Estes “bailes funk” no Rio se caracterizaram num determinado momento pela violência entre os seus participantes e pela sensualidade negativa das mulheres, na sua maioria da comunidade negra. Uma vez mais, a sociedade dominante relegou uma manifestação cultural negra a estereótipos negativos da cultura afro-americana, que outrora contaminou parte da juventude brasileira inserida no Movimento Soul.

A Soul Music, por sua vez, até hoje se sustenta em cidades como Rio de Janeiro, São Paulo e Belo Horizonte, com novos e velhos grupos que levam a frente a bandeira da Soul Music.

O que é extremamente interessante nesses eventos é a mistura de velha e nova escola, reunindo os aficionados em total harmonia.

O Movimento Black Rio gerou um grande número de vendas de discos e impactou significativamente o cenário musical do Brasil.

O seu legado nos encoraja a dizer bem alto “Eu sou negro e tenho orgulho”. Hoje esse legado continua vivo no samba soul, samba funk, samba reggae e samba hip-hop.

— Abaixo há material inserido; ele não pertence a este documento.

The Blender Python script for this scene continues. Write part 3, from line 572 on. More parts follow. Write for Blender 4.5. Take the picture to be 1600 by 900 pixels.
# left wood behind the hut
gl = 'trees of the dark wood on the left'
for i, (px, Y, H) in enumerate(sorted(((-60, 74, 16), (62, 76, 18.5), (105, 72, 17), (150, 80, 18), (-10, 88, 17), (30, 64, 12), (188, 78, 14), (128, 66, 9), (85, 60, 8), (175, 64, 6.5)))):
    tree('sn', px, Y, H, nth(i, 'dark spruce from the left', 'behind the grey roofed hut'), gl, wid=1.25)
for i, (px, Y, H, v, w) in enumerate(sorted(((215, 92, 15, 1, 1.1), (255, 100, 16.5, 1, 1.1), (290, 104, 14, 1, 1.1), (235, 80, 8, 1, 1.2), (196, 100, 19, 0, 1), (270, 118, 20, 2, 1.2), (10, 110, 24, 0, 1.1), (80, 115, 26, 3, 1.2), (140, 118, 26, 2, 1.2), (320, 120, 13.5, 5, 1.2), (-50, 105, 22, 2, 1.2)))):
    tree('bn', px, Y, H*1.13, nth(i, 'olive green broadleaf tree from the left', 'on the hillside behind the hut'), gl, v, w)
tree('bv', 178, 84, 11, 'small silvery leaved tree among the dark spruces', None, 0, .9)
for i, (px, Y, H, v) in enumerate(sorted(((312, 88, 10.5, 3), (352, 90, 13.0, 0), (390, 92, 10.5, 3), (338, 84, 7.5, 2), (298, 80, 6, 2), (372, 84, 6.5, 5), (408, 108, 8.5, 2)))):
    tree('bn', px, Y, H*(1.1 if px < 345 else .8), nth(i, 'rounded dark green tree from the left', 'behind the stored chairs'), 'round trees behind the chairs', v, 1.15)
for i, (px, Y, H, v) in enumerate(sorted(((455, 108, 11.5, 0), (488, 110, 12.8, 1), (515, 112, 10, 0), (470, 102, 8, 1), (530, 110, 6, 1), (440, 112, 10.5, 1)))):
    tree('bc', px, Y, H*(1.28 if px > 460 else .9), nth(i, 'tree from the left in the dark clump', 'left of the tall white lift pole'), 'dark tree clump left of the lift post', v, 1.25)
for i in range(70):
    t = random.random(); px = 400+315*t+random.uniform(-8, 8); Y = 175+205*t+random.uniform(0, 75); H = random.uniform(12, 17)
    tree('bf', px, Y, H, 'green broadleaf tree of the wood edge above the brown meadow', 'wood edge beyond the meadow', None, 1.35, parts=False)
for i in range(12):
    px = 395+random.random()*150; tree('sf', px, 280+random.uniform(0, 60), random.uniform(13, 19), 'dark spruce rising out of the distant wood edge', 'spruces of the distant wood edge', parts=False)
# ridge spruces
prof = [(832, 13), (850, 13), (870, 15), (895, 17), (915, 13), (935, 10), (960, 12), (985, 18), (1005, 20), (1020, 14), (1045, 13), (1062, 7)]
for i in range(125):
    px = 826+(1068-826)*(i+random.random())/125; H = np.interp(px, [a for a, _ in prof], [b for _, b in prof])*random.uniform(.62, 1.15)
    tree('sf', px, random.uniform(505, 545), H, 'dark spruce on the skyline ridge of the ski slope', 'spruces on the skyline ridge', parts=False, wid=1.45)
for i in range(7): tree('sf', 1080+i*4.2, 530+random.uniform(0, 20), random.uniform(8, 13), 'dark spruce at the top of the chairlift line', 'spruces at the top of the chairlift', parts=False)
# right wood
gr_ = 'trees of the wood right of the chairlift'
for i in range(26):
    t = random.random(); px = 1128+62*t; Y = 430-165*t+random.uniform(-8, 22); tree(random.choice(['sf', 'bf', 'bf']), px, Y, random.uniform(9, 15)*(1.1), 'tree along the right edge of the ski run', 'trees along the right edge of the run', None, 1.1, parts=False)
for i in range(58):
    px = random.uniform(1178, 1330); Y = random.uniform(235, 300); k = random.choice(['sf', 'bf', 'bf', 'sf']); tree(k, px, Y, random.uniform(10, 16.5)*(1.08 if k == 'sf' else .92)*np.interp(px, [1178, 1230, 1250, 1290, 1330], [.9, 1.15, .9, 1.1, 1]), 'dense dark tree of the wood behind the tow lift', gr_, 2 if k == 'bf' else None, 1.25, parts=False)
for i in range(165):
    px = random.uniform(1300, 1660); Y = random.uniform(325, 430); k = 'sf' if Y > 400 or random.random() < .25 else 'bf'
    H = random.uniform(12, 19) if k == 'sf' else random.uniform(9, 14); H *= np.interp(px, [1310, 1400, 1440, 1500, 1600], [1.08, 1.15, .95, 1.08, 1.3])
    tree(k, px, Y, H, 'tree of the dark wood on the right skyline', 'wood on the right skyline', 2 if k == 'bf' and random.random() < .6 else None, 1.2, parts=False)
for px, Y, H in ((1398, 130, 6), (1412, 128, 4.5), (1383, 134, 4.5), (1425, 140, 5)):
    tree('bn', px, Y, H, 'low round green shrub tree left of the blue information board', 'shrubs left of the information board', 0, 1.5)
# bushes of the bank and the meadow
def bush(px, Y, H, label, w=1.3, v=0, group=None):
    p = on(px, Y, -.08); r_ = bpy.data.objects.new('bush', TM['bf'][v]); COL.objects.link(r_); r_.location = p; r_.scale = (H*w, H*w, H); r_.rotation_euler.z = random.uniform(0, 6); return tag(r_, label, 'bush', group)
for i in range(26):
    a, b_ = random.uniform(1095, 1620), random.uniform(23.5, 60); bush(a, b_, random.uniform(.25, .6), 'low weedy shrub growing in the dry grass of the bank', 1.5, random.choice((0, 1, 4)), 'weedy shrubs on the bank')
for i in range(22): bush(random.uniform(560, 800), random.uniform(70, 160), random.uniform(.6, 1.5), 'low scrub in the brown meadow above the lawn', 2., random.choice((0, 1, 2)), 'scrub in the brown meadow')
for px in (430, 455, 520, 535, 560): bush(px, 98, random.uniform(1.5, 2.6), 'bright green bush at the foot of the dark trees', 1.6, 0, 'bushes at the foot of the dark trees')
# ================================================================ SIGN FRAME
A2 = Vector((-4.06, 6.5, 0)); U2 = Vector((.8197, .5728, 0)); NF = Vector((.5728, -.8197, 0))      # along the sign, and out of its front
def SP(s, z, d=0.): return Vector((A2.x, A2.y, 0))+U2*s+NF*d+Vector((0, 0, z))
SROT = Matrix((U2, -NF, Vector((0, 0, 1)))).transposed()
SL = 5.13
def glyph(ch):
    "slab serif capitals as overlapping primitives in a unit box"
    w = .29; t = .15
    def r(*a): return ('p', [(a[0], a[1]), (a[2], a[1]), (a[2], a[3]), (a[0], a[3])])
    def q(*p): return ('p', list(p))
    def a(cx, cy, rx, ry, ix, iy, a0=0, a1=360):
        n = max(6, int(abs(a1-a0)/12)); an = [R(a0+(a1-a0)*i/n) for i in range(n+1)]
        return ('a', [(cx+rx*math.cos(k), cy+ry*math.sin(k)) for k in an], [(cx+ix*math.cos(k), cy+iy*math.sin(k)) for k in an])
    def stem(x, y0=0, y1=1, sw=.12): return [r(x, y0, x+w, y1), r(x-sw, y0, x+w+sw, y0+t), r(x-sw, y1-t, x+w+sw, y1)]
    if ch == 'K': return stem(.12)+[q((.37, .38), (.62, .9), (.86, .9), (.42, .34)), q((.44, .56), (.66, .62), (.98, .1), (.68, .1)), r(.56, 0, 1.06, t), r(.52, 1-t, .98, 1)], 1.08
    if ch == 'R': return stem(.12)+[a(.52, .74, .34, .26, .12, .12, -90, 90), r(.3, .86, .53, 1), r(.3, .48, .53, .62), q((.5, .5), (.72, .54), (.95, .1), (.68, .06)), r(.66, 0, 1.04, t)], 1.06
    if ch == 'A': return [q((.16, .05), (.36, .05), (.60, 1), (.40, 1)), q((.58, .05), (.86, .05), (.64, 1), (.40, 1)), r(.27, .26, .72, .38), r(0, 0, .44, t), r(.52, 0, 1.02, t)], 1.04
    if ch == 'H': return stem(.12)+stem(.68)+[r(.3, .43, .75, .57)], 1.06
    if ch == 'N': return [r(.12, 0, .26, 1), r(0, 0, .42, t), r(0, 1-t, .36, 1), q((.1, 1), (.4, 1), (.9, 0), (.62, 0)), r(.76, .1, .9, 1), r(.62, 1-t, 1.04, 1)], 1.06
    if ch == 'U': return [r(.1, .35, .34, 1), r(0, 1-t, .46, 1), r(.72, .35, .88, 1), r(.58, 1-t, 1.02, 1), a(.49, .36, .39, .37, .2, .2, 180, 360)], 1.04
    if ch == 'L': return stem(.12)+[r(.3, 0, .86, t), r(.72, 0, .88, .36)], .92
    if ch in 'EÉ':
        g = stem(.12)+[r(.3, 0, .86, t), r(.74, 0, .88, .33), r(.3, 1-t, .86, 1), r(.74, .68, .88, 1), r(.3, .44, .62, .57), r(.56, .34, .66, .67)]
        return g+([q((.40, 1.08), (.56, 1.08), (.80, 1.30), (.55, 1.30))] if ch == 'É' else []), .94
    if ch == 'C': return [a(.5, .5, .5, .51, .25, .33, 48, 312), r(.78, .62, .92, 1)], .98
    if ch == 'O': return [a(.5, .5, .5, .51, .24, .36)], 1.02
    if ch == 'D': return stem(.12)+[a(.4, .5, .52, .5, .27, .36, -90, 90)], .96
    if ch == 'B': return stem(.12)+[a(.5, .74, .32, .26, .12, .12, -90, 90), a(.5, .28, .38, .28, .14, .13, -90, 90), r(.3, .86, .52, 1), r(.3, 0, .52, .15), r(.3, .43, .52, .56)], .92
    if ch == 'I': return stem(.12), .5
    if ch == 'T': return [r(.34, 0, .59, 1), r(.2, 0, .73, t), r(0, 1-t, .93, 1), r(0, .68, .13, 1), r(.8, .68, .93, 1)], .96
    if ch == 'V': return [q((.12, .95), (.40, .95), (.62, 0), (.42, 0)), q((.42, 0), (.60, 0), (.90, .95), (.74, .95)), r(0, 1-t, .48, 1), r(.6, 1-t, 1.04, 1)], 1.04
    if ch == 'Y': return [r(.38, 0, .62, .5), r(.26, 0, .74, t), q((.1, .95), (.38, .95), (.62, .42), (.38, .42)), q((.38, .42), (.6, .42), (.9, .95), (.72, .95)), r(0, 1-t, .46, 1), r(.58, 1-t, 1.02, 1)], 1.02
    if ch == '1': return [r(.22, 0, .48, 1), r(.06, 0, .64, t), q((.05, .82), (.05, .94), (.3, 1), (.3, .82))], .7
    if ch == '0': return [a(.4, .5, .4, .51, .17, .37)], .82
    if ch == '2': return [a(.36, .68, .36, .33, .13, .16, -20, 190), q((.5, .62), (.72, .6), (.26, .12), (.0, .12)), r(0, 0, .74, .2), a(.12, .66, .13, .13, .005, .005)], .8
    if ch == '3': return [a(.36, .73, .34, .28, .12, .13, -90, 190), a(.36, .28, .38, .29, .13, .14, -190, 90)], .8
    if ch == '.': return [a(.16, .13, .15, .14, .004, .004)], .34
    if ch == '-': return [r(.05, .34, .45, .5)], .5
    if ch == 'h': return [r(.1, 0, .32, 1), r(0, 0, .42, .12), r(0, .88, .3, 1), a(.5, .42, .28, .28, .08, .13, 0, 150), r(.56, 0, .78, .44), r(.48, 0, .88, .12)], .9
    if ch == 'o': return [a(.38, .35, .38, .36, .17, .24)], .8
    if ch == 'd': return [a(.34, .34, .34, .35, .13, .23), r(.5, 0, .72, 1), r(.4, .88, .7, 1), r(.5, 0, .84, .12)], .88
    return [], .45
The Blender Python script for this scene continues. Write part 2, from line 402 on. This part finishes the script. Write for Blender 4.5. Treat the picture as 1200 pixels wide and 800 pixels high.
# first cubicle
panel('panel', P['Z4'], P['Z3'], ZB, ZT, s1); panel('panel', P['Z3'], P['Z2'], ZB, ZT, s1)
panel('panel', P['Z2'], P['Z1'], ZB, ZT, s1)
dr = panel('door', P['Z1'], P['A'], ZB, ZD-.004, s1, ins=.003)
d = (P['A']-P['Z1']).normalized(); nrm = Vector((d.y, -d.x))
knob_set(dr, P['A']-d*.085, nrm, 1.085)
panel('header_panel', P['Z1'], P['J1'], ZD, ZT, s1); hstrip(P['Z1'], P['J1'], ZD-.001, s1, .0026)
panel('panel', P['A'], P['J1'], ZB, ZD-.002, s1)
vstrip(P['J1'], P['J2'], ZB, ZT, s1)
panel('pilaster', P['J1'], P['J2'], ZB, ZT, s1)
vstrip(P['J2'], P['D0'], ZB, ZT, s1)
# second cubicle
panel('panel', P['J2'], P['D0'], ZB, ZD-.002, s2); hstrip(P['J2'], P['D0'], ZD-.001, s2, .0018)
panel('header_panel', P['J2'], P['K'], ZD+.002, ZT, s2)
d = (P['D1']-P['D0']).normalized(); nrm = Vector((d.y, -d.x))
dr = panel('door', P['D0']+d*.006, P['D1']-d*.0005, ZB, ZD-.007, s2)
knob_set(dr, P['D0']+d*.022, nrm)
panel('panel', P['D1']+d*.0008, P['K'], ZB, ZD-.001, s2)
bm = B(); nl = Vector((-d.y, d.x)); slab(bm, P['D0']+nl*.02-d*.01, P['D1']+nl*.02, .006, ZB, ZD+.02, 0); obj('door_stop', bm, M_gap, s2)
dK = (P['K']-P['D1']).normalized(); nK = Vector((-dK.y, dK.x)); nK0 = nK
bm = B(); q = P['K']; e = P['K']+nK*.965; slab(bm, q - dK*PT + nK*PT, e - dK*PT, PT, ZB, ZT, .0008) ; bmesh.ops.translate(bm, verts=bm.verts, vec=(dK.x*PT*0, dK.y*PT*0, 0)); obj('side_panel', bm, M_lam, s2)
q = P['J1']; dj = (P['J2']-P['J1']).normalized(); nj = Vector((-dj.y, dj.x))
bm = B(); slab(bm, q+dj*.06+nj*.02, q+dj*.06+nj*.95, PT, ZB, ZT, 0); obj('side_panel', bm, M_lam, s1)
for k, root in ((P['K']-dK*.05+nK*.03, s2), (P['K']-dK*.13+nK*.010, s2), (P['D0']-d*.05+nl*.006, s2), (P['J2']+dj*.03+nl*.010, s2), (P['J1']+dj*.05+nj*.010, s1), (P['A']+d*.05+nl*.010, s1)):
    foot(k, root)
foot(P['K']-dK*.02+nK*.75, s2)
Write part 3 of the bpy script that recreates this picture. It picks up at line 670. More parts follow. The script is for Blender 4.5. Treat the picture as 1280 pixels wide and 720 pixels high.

Observando a história do Movimento Black Rio, um dos principais resultados foi trazer à luz a questão da desigualdade racial no Brasil – em um momento em que a simples menção ao racismo gerava controvérsia.

Mas quem acompanha o Movimento desde o início tem consciência que, através da música, gerou-se um legado fascinante, percebido na ascensão social e na elevação da autoestima da comunidade afro-brasileira. Afinal, com uma canção também se luta, irmão!